For BJTs this is known as thermal runaway or second breakdown, and for MOSFETs it is hotspotting.

This is heavily dependent on voltage. Hotspotting triggers at a specific power density (dissipation) on the silicon chip. At a given current, power is proportional to voltage, so at low-ish voltages it will not occur. This problem occurs at "high-ish" voltages. The definition of "highish" depends on the transistor and other factors...

It was common knowledge that MOSFETs were rather immune to this, "more rugged than BJTs", etc. This is true of older MOSFET technologies like Planar Stripe DMOS, but it is no longer true with the switching-optimized FETs like Trench technology.

For example check this FQP19N20, datasheet page 4 fig 9, "safe operating area". Notice it is specified for DC, and the graph has a horizontal line on top (max current), a vertical line on the right (max voltage) and these two lines are joined by a single diagonal line which gives max power. Note this SOA is optimistic, as it is at Tcase=25°C and other conditions, if the heatsink is already hot, of course SOA will be smaller. But this transistor is OK with operating in linear mode, it will not hotspot. Same for good old IRFP240 which is commonly used in audio amplifiers with great success.

Now look at the link posted by τεκ, it shows SOA graphs with an additional line on the right, with a very abrupt downward slope. This is when hotspotting occurs. You don't want to use these types of FETs in a linear design.

However, in both FETs and BJTs, hotspotting requires high-ish voltages compared to the max voltage. So if your transistor always has a Vce or Vds of a few volts (which it should have in this scenario) then there will be no problem. Check the transistor SOA. For example you can use an opamp-based current source, but you would run into the same problems at low current depending on the opamp's input offset voltage.

A better solution to your problem...

^{simulate this circuit – Schematic created using CircuitLab}

On the left: you can PWM one FET or the other. The different drain resistors determine current at the maximum PWM setting. When the PWM for the left FET reaches zero, you can continue decreasing the PWM of the other FET. This gives you much finer control in the low light intensities.

It's basically like a 2-bit power DAC with bit weights that you can adjust by choosing resistor values (and you should adjust resistors depending on what you need).

On the right this is the same, but a BJT wired as current sink provides analog control at low intensity.

I'd recommend going with the one on the left since it's the simplest and you probably have all the parts already.

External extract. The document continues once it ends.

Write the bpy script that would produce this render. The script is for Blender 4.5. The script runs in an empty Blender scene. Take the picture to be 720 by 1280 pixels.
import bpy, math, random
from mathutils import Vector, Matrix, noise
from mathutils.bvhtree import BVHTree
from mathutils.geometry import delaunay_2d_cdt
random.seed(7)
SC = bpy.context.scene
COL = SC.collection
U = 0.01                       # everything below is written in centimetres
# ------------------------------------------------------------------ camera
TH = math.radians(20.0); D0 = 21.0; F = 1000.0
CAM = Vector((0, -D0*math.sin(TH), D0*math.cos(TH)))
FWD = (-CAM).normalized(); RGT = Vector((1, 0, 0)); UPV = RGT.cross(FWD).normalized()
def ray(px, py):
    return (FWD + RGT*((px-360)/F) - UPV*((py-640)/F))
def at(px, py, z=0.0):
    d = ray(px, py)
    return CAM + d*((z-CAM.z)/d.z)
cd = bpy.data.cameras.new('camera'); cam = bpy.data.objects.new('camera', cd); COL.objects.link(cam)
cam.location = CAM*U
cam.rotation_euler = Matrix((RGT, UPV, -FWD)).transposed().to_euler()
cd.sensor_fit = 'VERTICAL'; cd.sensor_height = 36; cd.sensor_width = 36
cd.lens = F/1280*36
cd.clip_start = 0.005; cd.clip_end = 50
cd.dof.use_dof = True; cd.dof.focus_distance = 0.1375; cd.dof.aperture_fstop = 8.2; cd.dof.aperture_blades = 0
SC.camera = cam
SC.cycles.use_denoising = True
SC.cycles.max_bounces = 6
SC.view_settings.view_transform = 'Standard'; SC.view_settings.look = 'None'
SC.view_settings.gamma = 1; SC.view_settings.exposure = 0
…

Another good solution is to use a switching constant current LED driver with adjustable average current. This is the highest efficiency solution for high power LEDs. However if you drive a LED strip, this won't help much with efficiency, as the resistors in the LED strip will still burn power.

Answer 5

This question is an X-Y problem. A linear constant current driver can be made to drive LED's, yes. But it's very inefficient, and not required for the application.
There are plenty of constant current circuit to be found online.

With 8-bit PWM, the LED jumps in brightness from zero to "reading a book" levels

You can control the brightness with a logarithmic scale. I've used the below formula for similar effect.

$$pwm = 2^{x/((0.69*255)/\ln(255))} -1 $$

It outputs 8 bit PWM values based on an 8 bit brightness input. The 0.69 is there to make sure it ends at 255.

You might want to create a lookup table, since this isn't a microcontroller friendly computation.

Answer 6

Perhaps a different solution could be an external driver, such as Onsemi CAT4101.

You could set the LED current fairly low, and use the PWM to vary the brightness. If you need higher dynamic range, then you'd have to vary the current set resistor. This could be a digital pot, or maybe, with added complication, a FET driven from D/A (or another variable volt source such as a smoothed PWM).

Or, you could just switch the current set between two values, giving you high and low brightness ranges.